=== WHAT IS EXPECTED ===
Which lines below hold the word "scene"? Copy all of them.

- - -

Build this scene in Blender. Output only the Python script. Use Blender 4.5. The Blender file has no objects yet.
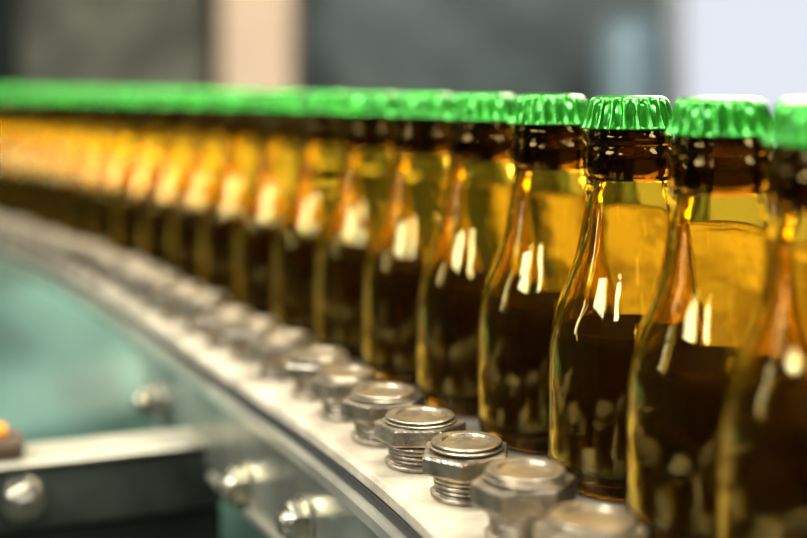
import bpy, bmesh, math, random
from mathutils import Vector, Matrix
random.seed(4)
T = 1.0          # conveyor surface height
SH = 0.004       # body shortening
CH = 0.149 - SH  # camera above it
col = bpy.context.scene.collection

# ---------------------------------------------------------------- helpers
def new_mat(name):
    m = bpy.data.materials.new(name); m.use_nodes = True
    nt = m.node_tree
    for n in list(nt.nodes): nt.nodes.remove(n)
    out = nt.nodes.new('ShaderNodeOutputMaterial')
    return m, nt, out

def princ(name, c, rough=0.5, metal=0.0, var=0.12, scale=30, bump=0.0, bscale=200, coat=0.0, stretch=(1,1,1), c2=None, spec=0.5):
    m, nt, out = new_mat(name)
    p = nt.nodes.new('ShaderNodeBsdfPrincipled')
    tc = nt.nodes.new('ShaderNodeTexCoord')
    mp = nt.nodes.new('ShaderNodeMapping'); mp.inputs['Scale'].default_value = stretch
    nt.links.new(tc.outputs['Object'], mp.inputs['Vector'])
    no = nt.nodes.new('ShaderNodeTexNoise'); no.inputs['Scale'].default_value = scale
    no.inputs['Detail'].default_value = 5
    nt.links.new(mp.outputs[0], no.inputs['Vector'])
    r = nt.nodes.new('ShaderNodeValToRGB')
    r.color_ramp.elements[0].position = 0.35; r.color_ramp.elements[1].position = 0.65
    a = c2 if c2 else tuple(x*(1-var) for x in c); b = tuple(min(1, x*(1+var)) for x in c)
    r.color_ramp.elements[0].color = (*a, 1); r.color_ramp.elements[1].color = (*b, 1)
    nt.links.new(no.outputs['Fac'], r.inputs[0]); nt.links.new(r.outputs[0], p.inputs['Base Color'])
    p.inputs['Roughness'].default_value = rough; p.inputs['Metallic'].default_value = metal
    p.inputs['Specular IOR Level'].default_value = spec
    p.inputs['Coat Weight'].default_value = coat; p.inputs['Coat Roughness'].default_value = 0.05
    if bump:
        n2 = nt.nodes.new('ShaderNodeTexNoise'); n2.inputs['Scale'].default_value = bscale
        nt.links.new(mp.outputs[0], n2.inputs['Vector'])
        bp = nt.nodes.new('ShaderNodeBump'); bp.inputs['Strength'].default_value = bump
        bp.inputs['Distance'].default_value = 0.001
        nt.links.new(n2.outputs['Fac'], bp.inputs['Height']); nt.links.new(bp.outputs[0], p.inputs['Normal'])
    nt.links.new(p.outputs[0], out.inputs[0])
    return m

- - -

=== OUTPUT FOR THIS TASK ===
Build this scene in Blender. Output only the Python script. Use Blender 4.5. The Blender file has no objects yet.
col = bpy.context.scene.collection